UN ENORME TRAVAIL QUI M’A PLUS D’UNE FOIS DONNE LE VERTIGE, navigant sans cesse, en découvrant le judaïsme, entre admiration devant l’extrême richesse de la culture juive que j’ignorais totalement, et accablement devant ces histoires que je trouvais, somme toute, incohérentes, irrationnelles et en fin de compte infantiles. Je suis un athée mais curieux des religions, ne serait ce que parce que je suis fasciné de constater que des milliards d’individus ont un besoin incontournable de croire en leur religion et pour certains un aussi grand besoin de la pratiquer sans aucune discussion, tout en sachant que c’est pour combler un vide métaphysique qui peut apparaitre en effet effrayant.
Il n’empêche, rien que la découverte que toutes les fêtes juives trouvent leurs racines et donc leurs explications dans des épopées contenues dans la bible hébraïque, cette seule découverte m’a réjouie, et c’est une des raisons pour lesquelles je n’ai pas voulu faire l’économie de ne pas les citer.
A ce sujet, certains lecteurs juifs m’ont dit que le chapitre présentant les fêtes leur paraissait inutile, alors que les lecteurs non juifs m’ont dit avoir beaucoup appris par le contenu de ce chapitre et tout ce qui pouvait éclairer et leur faire découvrir le judaïsme.
Mon frère Albert Memmi qui a eu la bonté de lire attentivement mon livre m’a dit qu’il était très clair, facile à lire, pourtant que d’embuches j’ai rencontré dans ce travail de titan, que de fois j’ai trouvé que je progressais de manière extrêmement lente, laborieuse, ce que le lecteur peut lire en quelques heures représente le résultat d’un chantier qui m’a occupé deux longues années.
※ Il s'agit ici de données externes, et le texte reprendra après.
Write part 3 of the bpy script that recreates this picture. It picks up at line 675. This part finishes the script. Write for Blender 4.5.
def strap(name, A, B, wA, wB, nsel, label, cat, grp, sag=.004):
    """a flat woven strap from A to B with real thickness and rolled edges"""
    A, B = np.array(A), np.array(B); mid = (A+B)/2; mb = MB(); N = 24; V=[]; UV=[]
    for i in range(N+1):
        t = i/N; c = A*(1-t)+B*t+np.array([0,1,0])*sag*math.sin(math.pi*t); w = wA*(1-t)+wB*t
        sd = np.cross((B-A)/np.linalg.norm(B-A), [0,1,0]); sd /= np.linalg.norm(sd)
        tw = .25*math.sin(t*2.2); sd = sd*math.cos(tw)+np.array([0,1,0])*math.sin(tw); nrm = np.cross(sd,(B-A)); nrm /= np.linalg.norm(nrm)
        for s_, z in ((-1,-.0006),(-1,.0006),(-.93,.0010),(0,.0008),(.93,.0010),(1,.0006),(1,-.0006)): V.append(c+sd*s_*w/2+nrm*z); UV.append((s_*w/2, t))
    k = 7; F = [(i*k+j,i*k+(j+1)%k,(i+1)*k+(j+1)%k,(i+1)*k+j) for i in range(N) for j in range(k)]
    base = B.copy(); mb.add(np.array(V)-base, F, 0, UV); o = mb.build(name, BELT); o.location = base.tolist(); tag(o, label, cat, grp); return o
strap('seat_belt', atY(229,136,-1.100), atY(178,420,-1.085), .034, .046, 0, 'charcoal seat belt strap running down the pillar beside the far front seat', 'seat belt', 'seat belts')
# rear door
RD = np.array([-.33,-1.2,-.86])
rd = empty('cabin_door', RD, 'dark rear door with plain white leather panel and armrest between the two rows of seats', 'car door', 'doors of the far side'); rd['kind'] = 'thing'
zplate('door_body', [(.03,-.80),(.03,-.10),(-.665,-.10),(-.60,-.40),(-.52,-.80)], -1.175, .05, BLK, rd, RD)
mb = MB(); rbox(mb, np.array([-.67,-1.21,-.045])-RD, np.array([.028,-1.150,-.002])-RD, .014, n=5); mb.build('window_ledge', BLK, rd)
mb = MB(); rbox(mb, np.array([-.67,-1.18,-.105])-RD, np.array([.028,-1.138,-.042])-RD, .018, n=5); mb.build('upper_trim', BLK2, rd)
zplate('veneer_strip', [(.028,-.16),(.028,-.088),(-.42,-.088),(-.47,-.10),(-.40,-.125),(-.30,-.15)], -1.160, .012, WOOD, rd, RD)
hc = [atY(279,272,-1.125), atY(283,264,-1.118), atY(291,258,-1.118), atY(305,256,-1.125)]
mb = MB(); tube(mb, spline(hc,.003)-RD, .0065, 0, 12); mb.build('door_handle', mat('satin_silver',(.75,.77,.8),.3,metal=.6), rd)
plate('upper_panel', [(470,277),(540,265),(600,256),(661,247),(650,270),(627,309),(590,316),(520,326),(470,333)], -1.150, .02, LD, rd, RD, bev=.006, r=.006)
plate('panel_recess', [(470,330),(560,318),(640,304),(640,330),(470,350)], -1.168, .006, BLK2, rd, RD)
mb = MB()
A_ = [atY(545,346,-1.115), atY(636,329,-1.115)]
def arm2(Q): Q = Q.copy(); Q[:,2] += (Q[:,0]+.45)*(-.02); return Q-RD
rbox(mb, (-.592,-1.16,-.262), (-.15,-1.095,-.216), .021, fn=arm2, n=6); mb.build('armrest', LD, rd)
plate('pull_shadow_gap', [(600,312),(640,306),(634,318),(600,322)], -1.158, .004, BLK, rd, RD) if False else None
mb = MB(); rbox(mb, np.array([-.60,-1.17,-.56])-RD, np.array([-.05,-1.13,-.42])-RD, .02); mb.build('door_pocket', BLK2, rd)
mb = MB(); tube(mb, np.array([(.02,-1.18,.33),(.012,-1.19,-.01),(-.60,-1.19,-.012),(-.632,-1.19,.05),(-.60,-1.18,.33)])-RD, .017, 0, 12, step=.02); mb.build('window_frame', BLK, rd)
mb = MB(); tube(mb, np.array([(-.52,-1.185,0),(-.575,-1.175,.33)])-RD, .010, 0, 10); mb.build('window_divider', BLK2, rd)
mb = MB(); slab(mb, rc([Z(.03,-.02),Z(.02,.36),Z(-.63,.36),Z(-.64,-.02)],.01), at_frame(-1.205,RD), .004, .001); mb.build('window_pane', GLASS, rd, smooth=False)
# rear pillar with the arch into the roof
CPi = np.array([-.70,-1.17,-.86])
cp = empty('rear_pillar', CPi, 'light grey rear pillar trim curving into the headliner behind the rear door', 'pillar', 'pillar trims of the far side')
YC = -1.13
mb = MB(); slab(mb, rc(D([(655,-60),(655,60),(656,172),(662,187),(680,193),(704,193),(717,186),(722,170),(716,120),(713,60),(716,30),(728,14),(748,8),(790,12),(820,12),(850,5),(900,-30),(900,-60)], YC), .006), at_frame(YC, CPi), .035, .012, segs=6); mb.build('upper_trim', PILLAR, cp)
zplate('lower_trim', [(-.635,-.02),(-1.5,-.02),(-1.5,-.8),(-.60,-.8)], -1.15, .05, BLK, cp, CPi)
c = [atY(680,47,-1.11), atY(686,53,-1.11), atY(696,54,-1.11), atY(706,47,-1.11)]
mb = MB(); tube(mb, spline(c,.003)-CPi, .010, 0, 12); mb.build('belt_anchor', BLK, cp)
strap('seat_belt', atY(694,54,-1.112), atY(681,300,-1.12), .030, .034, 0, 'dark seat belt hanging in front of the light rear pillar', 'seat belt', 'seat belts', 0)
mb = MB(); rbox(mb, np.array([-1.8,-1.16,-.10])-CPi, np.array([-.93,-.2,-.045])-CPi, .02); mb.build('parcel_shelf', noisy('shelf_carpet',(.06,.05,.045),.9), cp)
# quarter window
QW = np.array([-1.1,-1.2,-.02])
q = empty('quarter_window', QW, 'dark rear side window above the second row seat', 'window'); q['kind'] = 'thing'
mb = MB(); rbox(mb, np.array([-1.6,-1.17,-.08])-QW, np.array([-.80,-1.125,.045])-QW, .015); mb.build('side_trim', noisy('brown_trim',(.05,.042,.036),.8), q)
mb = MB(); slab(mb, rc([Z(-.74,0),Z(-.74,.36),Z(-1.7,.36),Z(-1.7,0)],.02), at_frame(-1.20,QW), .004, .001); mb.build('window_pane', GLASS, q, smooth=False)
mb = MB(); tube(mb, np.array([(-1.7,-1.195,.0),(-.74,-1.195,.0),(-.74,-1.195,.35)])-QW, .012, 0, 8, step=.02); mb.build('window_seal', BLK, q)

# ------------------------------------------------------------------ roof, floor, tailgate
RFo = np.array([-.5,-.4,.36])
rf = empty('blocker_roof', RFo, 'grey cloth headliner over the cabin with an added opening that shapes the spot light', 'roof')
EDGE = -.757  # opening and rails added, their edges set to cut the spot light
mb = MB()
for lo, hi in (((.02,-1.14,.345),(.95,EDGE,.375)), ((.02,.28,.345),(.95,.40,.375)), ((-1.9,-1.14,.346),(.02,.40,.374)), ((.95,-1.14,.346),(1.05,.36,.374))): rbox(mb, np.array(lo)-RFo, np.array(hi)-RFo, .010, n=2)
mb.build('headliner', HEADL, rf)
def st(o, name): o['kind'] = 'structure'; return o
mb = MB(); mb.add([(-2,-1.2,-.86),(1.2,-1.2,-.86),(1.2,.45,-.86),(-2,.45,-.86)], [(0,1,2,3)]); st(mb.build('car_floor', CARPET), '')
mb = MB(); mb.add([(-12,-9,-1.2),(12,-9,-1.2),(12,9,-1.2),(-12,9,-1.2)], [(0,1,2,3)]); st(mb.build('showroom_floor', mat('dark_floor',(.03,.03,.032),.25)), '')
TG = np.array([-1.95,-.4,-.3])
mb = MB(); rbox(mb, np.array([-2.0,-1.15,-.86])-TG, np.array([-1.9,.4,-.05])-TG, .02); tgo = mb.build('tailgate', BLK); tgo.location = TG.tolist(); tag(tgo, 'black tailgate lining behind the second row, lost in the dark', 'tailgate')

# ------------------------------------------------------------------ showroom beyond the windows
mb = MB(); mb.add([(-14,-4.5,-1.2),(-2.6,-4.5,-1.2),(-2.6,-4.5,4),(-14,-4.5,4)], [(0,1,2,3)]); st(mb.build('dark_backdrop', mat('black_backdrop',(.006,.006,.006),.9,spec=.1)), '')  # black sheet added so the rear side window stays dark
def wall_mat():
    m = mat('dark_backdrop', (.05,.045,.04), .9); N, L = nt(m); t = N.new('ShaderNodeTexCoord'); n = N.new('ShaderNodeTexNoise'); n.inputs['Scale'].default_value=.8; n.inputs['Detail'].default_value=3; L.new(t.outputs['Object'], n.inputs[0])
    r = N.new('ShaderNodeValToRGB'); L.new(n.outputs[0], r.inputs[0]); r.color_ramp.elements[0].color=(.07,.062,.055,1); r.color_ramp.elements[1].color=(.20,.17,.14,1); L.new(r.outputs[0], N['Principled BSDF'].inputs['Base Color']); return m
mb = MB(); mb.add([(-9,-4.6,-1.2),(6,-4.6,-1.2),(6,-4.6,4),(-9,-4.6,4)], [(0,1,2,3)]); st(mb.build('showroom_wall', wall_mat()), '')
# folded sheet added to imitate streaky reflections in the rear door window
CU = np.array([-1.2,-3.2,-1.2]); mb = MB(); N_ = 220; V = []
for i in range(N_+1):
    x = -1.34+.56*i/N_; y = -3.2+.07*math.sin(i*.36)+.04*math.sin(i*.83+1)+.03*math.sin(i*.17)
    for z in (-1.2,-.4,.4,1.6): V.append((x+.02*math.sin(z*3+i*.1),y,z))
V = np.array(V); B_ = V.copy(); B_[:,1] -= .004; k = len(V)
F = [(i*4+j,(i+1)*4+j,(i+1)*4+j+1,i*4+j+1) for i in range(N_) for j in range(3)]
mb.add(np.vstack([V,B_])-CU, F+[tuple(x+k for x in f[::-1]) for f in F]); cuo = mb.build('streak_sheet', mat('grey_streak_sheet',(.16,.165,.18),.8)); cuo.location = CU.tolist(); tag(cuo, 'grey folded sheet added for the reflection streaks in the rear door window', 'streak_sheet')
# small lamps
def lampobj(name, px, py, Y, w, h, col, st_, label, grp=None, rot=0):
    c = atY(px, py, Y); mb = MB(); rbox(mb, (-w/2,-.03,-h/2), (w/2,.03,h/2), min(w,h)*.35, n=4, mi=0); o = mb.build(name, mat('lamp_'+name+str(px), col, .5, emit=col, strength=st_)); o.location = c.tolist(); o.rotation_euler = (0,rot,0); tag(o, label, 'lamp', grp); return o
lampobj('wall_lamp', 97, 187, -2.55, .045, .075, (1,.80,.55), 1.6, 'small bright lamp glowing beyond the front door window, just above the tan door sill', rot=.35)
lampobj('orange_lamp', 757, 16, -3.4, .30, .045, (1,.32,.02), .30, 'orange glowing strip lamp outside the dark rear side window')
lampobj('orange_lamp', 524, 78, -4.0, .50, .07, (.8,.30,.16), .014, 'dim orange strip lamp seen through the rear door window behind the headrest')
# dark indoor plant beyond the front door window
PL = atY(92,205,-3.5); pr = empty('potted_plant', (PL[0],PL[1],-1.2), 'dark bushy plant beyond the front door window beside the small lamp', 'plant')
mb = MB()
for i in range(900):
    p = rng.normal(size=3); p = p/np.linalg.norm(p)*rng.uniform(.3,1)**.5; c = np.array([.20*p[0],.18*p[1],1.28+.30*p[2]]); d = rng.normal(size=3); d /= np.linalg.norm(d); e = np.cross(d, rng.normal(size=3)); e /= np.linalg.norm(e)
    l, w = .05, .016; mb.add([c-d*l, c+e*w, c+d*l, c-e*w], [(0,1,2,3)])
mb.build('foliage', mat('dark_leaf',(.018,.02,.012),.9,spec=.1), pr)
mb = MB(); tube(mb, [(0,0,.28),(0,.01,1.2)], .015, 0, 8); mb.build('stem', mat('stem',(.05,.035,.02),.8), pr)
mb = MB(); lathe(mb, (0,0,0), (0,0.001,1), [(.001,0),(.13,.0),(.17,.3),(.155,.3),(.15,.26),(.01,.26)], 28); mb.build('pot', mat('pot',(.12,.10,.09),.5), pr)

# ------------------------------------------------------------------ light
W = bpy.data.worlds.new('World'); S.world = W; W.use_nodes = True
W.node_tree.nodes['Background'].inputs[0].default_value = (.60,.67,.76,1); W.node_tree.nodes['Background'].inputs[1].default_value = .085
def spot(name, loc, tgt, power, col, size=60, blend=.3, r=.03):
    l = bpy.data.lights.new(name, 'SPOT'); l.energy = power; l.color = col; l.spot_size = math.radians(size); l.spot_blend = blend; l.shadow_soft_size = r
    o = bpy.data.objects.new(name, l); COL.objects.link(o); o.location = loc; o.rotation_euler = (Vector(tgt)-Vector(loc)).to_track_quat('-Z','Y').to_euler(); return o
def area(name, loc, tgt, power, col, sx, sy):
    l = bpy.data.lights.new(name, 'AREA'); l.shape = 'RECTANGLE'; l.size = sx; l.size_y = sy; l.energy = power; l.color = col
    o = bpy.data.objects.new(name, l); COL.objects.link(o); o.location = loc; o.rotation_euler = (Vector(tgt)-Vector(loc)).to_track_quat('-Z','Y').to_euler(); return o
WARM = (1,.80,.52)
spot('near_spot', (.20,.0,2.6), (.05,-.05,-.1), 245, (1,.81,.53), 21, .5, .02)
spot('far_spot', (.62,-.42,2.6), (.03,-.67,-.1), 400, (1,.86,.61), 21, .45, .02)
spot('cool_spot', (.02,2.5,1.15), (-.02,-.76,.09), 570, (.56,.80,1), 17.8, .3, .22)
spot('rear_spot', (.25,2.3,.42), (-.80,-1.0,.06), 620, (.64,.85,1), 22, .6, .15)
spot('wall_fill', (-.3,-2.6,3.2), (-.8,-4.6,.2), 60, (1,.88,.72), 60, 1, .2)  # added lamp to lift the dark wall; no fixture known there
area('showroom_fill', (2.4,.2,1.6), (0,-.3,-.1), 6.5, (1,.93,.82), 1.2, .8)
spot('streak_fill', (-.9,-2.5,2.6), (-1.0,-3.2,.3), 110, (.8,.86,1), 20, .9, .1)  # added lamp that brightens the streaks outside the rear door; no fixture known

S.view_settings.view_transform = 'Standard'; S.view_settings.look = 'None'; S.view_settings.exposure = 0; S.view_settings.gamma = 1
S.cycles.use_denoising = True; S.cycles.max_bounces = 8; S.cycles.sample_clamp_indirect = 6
En définitive, j’envie ceux qui n’ont que des certitudes, qui se sentent bien dans leur corps et dans leur tête. Ceux qui sont juifs et qui se sentent totalement juifs sans aucun état d’âme, soit parce qu’ils croient en leur dieu et qu’ils sont de surcroit religieux pratiquant, donc tout va bien pour eux, soit beaucoup plus simplement parce qu’ils considèrent qu’ils ont reçus cette religion en héritage et que cela constitue une culture qu’ils ne veulent pas renier, ne me suis-je pas en fin de compte classer dans cette dernière catégorie en décidant dans la toute dernière page de mon livre, que oui, même si l’affaire est bien compliquée et même si je ne comprend pas bien ce que cela implique, je reste juif , ne serait-ce que pour respecter la mémoire de mes parents, pour leur effort honorable d’avoir tout tenté pour assurer la transmission reçue eux-mêmes de leurs ancêtres.
Voilà ce que je tenterai de me rappeler et dire lors de l’émission, mais je suis bien conscient que j’en oublierai l’essentiel et que je dirais au contraire bien autre chose, comme ce que l’on fait dans la vie, en somme.